中小零細企業の組織化
―働きやすい職場を作るためにー
概要
筆者が働いていたのは、10人に満たない企業であり、従業員と代表(経営者)との意思の疎通ができず悩んでいた。筆者を含め4人の従業員は、現状を変えるために労働組合を立ち上げた。代表の労働組合への理解を得るのに苦労したが、労働組合と代表が対等に話し合い、労働組合が経営にも関わり、従業員が安心して働ける職場を目指した。筆者の経験から、中小零細企業に労働組合は必要であると実感している。
中小零細企業は日本の全企業のうち99.7%を占め、中小企業で働く従業員数は全従業員数の69.7%を占めている。しかし、中小零細企業は金融機関からの融資の難しさ、後継者難や価格転嫁の問題など厳しい状況に置かれている。中小零細企業で働く従業員にとっても、賃金、労働条件も比較的低く、職場環境も大変な中に置かれている。
現在、筆者はオルガナイザーとして、未組織企業の労働組合の立ち上げや中立組合の連合加盟に取り組んでいる。

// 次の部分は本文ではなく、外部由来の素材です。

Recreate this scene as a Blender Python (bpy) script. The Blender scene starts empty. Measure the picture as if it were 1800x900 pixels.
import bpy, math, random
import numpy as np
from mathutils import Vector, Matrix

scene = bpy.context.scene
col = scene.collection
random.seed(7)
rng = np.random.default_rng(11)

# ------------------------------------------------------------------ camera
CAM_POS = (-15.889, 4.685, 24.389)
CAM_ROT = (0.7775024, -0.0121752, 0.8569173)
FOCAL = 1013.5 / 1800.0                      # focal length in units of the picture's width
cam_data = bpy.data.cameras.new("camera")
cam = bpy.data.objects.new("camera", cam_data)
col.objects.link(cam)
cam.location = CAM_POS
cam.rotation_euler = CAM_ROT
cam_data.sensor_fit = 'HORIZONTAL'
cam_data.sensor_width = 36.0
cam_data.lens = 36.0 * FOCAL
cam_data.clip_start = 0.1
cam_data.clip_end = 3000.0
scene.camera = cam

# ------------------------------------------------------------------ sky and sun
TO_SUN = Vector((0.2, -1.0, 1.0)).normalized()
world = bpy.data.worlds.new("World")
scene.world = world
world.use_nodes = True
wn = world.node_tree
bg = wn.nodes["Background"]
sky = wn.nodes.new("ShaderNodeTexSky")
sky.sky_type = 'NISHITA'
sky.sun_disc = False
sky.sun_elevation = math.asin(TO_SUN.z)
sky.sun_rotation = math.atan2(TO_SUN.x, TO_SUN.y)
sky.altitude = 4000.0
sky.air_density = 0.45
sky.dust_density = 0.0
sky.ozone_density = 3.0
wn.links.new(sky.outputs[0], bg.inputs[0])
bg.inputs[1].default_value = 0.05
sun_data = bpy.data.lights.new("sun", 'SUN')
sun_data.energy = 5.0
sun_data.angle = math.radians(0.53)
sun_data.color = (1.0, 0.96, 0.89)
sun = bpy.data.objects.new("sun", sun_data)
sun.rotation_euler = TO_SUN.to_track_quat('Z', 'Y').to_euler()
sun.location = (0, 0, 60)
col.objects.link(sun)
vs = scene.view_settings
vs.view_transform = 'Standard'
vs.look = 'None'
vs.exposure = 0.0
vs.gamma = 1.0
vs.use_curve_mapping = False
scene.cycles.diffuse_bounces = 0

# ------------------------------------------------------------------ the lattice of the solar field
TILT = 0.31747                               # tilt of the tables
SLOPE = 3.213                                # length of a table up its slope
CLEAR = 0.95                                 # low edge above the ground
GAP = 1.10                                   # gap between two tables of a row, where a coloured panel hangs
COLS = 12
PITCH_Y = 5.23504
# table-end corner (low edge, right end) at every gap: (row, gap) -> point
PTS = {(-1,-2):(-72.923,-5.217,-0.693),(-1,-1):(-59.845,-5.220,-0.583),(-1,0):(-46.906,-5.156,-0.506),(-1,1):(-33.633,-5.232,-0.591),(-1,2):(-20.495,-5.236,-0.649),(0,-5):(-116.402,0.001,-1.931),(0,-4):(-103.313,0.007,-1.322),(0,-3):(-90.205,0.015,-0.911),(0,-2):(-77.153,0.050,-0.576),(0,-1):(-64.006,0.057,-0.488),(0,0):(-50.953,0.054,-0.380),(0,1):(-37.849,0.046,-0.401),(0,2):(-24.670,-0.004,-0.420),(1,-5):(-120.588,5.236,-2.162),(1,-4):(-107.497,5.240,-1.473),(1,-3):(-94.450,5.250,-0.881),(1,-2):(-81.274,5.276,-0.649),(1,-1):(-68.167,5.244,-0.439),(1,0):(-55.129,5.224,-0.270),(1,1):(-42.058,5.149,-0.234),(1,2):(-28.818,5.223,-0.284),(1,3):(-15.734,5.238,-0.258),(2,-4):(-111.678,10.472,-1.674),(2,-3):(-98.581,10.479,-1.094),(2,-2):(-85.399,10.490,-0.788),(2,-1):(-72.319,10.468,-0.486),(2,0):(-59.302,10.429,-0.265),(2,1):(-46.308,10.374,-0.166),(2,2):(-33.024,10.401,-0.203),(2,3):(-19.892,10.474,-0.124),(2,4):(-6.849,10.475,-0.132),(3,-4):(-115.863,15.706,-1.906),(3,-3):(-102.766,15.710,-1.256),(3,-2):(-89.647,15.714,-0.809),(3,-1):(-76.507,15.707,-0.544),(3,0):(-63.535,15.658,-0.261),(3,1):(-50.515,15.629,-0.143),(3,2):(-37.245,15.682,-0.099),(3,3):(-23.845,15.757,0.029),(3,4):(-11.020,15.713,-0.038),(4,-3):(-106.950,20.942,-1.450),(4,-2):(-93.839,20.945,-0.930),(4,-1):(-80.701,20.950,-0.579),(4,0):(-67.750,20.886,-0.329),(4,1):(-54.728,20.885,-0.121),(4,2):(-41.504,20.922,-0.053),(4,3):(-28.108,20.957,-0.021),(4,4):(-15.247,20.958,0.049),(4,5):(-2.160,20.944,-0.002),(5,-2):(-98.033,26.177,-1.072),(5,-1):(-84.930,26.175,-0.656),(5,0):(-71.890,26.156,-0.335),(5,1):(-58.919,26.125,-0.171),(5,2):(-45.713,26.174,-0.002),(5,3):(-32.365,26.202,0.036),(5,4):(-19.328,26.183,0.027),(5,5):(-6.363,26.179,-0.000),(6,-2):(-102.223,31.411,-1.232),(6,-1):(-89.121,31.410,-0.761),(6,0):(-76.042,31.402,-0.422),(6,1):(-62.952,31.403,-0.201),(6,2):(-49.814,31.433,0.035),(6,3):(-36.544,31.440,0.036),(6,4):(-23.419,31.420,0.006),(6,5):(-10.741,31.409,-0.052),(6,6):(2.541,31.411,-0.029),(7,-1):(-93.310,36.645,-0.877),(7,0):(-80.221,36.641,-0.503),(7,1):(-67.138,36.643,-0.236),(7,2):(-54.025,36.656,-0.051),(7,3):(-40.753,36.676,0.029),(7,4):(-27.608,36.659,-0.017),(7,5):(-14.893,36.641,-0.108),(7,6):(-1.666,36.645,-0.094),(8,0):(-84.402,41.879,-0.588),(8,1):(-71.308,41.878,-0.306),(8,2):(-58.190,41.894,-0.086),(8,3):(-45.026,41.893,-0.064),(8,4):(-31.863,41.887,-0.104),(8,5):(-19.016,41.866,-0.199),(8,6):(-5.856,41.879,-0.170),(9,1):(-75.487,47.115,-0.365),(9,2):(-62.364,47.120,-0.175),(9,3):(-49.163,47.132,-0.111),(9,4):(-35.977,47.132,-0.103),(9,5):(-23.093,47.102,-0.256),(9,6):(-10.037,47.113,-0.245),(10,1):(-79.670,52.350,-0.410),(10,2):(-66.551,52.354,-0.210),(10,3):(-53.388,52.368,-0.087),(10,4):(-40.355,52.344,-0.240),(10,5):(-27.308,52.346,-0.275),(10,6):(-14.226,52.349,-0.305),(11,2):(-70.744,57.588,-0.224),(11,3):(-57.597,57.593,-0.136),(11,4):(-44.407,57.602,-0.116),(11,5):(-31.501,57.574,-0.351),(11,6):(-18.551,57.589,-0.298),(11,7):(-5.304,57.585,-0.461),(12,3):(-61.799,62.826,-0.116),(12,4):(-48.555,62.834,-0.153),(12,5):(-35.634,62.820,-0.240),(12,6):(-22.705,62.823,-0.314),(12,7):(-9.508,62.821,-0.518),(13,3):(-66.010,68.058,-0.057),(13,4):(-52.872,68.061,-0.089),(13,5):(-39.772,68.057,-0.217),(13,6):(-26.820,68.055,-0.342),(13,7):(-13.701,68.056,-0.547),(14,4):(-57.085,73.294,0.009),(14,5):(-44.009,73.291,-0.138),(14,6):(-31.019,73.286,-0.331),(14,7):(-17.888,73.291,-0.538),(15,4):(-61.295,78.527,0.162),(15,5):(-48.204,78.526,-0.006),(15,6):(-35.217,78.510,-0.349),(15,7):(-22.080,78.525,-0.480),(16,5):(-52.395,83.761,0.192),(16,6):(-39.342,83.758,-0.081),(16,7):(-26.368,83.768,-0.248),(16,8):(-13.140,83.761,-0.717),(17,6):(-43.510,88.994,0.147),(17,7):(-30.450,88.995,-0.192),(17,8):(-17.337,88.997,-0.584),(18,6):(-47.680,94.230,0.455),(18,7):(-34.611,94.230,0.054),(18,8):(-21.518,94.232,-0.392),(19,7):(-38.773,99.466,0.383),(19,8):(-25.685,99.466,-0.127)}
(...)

連合は、働くことを軸とする安心社会を目指し、組織拡大を活動の最優先に置いている。筆者は、労働者が安心安全に働き続けられる職場の実現や一人も漏らさず働く人の夢と希望をかなえられる社会にするためには、中小零細企業に焦点を当て組織化を進めるべきと考える。そのために現状の課題を整理し、どのようにしたら中小零細企業の組織化を進めていけるのかをこの論文で考察した。